Task directions
Print only the lines from the top of the data through the line with "scene.view_settings.exposure = 0.33;", both included, skipping every picture.

Information supplied

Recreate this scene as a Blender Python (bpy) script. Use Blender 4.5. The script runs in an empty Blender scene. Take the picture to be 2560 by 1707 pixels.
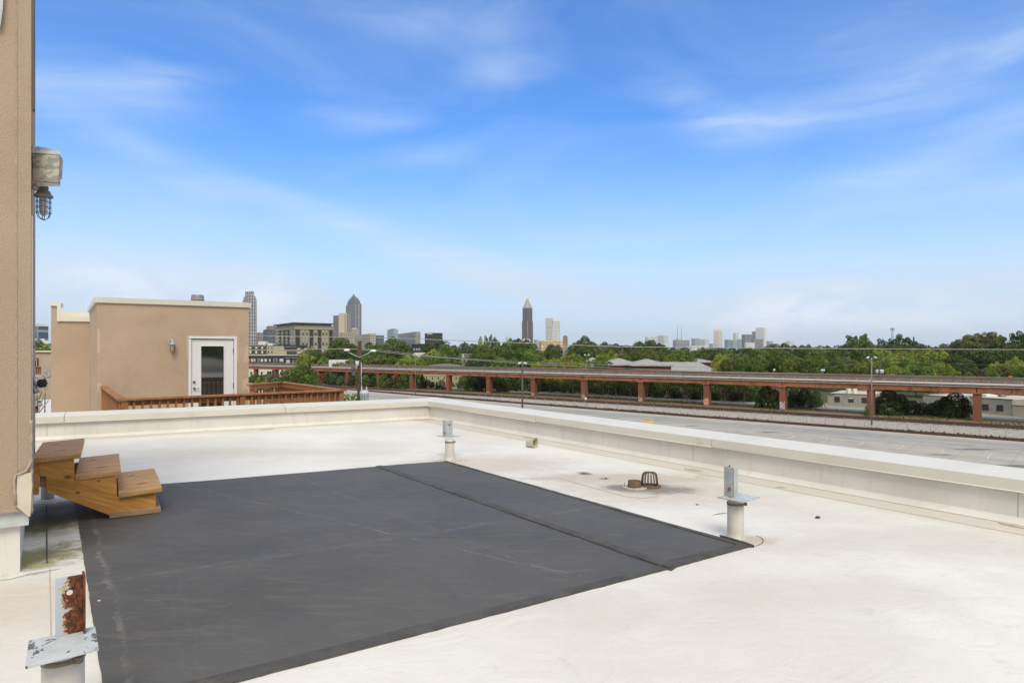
import bpy, math, random
import numpy as np
from mathutils import Vector, Matrix
random.seed(7)
R = math.radians
scene = bpy.context.scene
C = scene.collection

# ---------------------------------------------------------------- camera
F = 1600.0      # focal length in pixels of the 2560 px wide photograph
HY = 881.0      # horizon row
CZ = 14.0       # eye height above the ground
H0 = 1.35       # eye height above the roof we stand on
ROOF = CZ - H0
cam_d = bpy.data.cameras.new("camera"); cam = bpy.data.objects.new("camera", cam_d); C.objects.link(cam)
cam_d.sensor_width = 36.0; cam_d.lens = 36.0 * F / 2560.0
cam_d.shift_y = (HY - 853.5) / 2560.0
cam_d.clip_start = 0.05; cam_d.clip_end = 30000
cam.location = (0, 0, CZ); cam.rotation_euler = (R(90), 0, 0)
scene.camera = cam

# ---------------------------------------------------------------- sun and sky
SUN_EL, SUN_AZ = R(50), R(172)      # azimuth from +Y, clockwise seen from above; sun behind left
sd = bpy.data.lights.new("sun", 'SUN'); so = bpy.data.objects.new("sun", sd); C.objects.link(so)
sd.energy = 2.0; sd.angle = R(28); sd.color = (1.0, 0.94, 0.80)
dv = Vector((math.sin(SUN_AZ)*math.cos(SUN_EL), math.cos(SUN_AZ)*math.cos(SUN_EL), math.sin(SUN_EL)))
so.rotation_euler = dv.to_track_quat('Z', 'Y').to_euler()
scene.view_settings.view_transform = 'Standard'; scene.view_settings.look = 'None'
scene.view_settings.exposure = 0.33; scene.view_settings.gamma = 1.0

world = bpy.data.worlds.new("World"); scene.world = world; world.use_nodes = True
nt = world.node_tree; nt.nodes.clear()
def N(tree, typ, **kw):
    n = tree.nodes.new(typ)
    for k, v in kw.items():
        if k in n.inputs.keys() if isinstance(k, str) else False: n.inputs[k].default_value = v
        else: setattr(n, k, v)
    return n
def LK(tree, a, b): tree.links.new(a, b)
def math_n(t, op, a, b=None, clamp=False):
    n = t.nodes.new('ShaderNodeMath'); n.operation = op; n.use_clamp = clamp
    for i, v in enumerate((a, b)):
        if v is None: continue
        if isinstance(v, (int, float)): n.inputs[i].default_value = v
        else: t.links.new(v, n.inputs[i])
    return n.outputs[0]
def vmath(t, op, a, b=None):
    n = t.nodes.new('ShaderNodeVectorMath'); n.operation = op
    for i, v in enumerate((a, b)):
        if v is None: continue
        if isinstance(v, (tuple, list)): n.inputs[i].default_value = v
        else: t.links.new(v, n.inputs[i])
    return n.outputs[0] if op not in ('LENGTH', 'DOT_PRODUCT') else n.outputs['Value']
def mixc(t, f, a, b, mode='MIX'):
    n = t.nodes.new('ShaderNodeMix'); n.data_type = 'RGBA'; n.blend_type = mode
    for s, v in ((n.inputs[0], f), (n.inputs[6], a), (n.inputs[7], b)):
        if isinstance(v, (int, float)): s.default_value = v
        elif isinstance(v, (tuple, list)): s.default_value = tuple(v) + ((1,) if len(v) == 3 else ())
        else: t.links.new(v, s)
    return n.outputs[2]
def maprange(t, v, a, b, c=0.0, d=1.0, smooth=True):
    n = t.nodes.new('ShaderNodeMapRange'); n.interpolation_type = 'SMOOTHSTEP' if smooth else 'LINEAR'
    t.links.new(v, n.inputs[0])
    for i, x in enumerate((a, b, c, d)): n.inputs[i+1].default_value = x
    return n.outputs[0]
def noise(t, vec, scale, detail=4, rough=0.55, dist=0.0, w3=True):
    n = t.nodes.new('ShaderNodeTexNoise'); n.inputs['Scale'].default_value = scale
    n.inputs['Detail'].default_value = detail; n.inputs['Roughness'].default_value = rough
    n.inputs['Distortion'].default_value = dist
    if vec is not None: t.links.new(vec, n.inputs['Vector'])
    return n
def mapping(t, vec, loc=(0,0,0), rot=(0,0,0), scale=(1,1,1), typ='POINT'):
    n = t.nodes.new('ShaderNodeMapping'); n.vector_type = typ
    n.inputs['Location'].default_value = loc; n.inputs['Rotation'].default_value = rot; n.inputs['Scale'].default_value = scale
    t.links.new(vec, n.inputs['Vector']); return n.outputs[0]

sky = nt.nodes.new('ShaderNodeTexSky'); sky.sky_type = 'NISHITA'; sky.sun_disc = False
sky.sun_elevation = SUN_EL; sky.sun_rotation = SUN_AZ
sky.air_density = 1.0; sky.dust_density = 0.35; sky.ozone_density = 2.4; sky.altitude = 300
tc = nt.nodes.new('ShaderNodeTexCoord')
sep = nt.nodes.new('ShaderNodeSeparateXYZ'); LK(nt, tc.outputs['Generated'], sep.inputs[0])
az = math_n(nt, 'ARCTAN2', sep.outputs[0], sep.outputs[1])
el = math_n(nt, 'ARCSINE', sep.outputs[2])
cmb = nt.nodes.new('ShaderNodeCombineXYZ'); LK(nt, az, cmb.inputs[0]); LK(nt, el, cmb.inputs[1])
ang = cmb.outputs[0]
wn = noise(nt, mapping(nt, ang, scale=(1, 2.2, 1)), 3.5, 3, 0.5)
wob = vmath(nt, 'MULTIPLY', vmath(nt, 'SUBTRACT', wn.outputs['Color'], (0.5, 0.5, 0.5)), (0.11, 0.05, 0))
angd = vmath(nt, 'ADD', ang, wob)
def AE(px, py):
    u = (px-1280)/F; v = (HY-py)/F
    return math.atan(u), math.atan(v/math.sqrt(1+u*u))
blobs = [ # px, py, half width, half height (photo px), tilt deg, strength
 (260,215,250,70,3,.50),(420,185,160,30,8,.22),(1275,165,170,32,2,.55),(920,305,200,38,3,.42),(1050,395,150,34,3,.40),(1000,50,420,50,-6,.22),
 (1860,292,200,48,2,.62),(1710,235,170,50,-26,.34),(2110,262,280,44,8,.42),(2450,175,280,60,18,.40),(2380,370,360,62,16,.42),(2460,462,360,40,-5,.42),(2180,430,240,28,4,.22),(2420,50,420,110,0,.22),
 (300,365,280,36,-27,.26),(640,495,360,46,-19,.30),(1000,615,420,52,-17,.34),(1360,700,420,50,-8,.36),(660,745,190,75,0,.60),(300,700,300,80,0,.40),(560,800,420,70,0,.40),(2020,785,280,66,0,.60),(2060,745,150,34,0,.30),(2300,700,520,90,0,.22),(1000,830,500,40,0,.22)]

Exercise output
Recreate this scene as a Blender Python (bpy) script. Use Blender 4.5. The script runs in an empty Blender scene. Take the picture to be 2560 by 1707 pixels.
import bpy, math, random
import numpy as np
from mathutils import Vector, Matrix
random.seed(7)
R = math.radians
scene = bpy.context.scene
C = scene.collection

# ---------------------------------------------------------------- camera
F = 1600.0      # focal length in pixels of the 2560 px wide photograph
HY = 881.0      # horizon row
CZ = 14.0       # eye height above the ground
H0 = 1.35       # eye height above the roof we stand on
ROOF = CZ - H0
cam_d = bpy.data.cameras.new("camera"); cam = bpy.data.objects.new("camera", cam_d); C.objects.link(cam)
cam_d.sensor_width = 36.0; cam_d.lens = 36.0 * F / 2560.0
cam_d.shift_y = (HY - 853.5) / 2560.0
cam_d.clip_start = 0.05; cam_d.clip_end = 30000
cam.location = (0, 0, CZ); cam.rotation_euler = (R(90), 0, 0)
scene.camera = cam

# ---------------------------------------------------------------- sun and sky
SUN_EL, SUN_AZ = R(50), R(172)      # azimuth from +Y, clockwise seen from above; sun behind left
sd = bpy.data.lights.new("sun", 'SUN'); so = bpy.data.objects.new("sun", sd); C.objects.link(so)
sd.energy = 2.0; sd.angle = R(28); sd.color = (1.0, 0.94, 0.80)
dv = Vector((math.sin(SUN_AZ)*math.cos(SUN_EL), math.cos(SUN_AZ)*math.cos(SUN_EL), math.sin(SUN_EL)))
so.rotation_euler = dv.to_track_quat('Z', 'Y').to_euler()
scene.view_settings.view_transform = 'Standard'; scene.view_settings.look = 'None'
scene.view_settings.exposure = 0.33; scene.view_settings.gamma = 1.0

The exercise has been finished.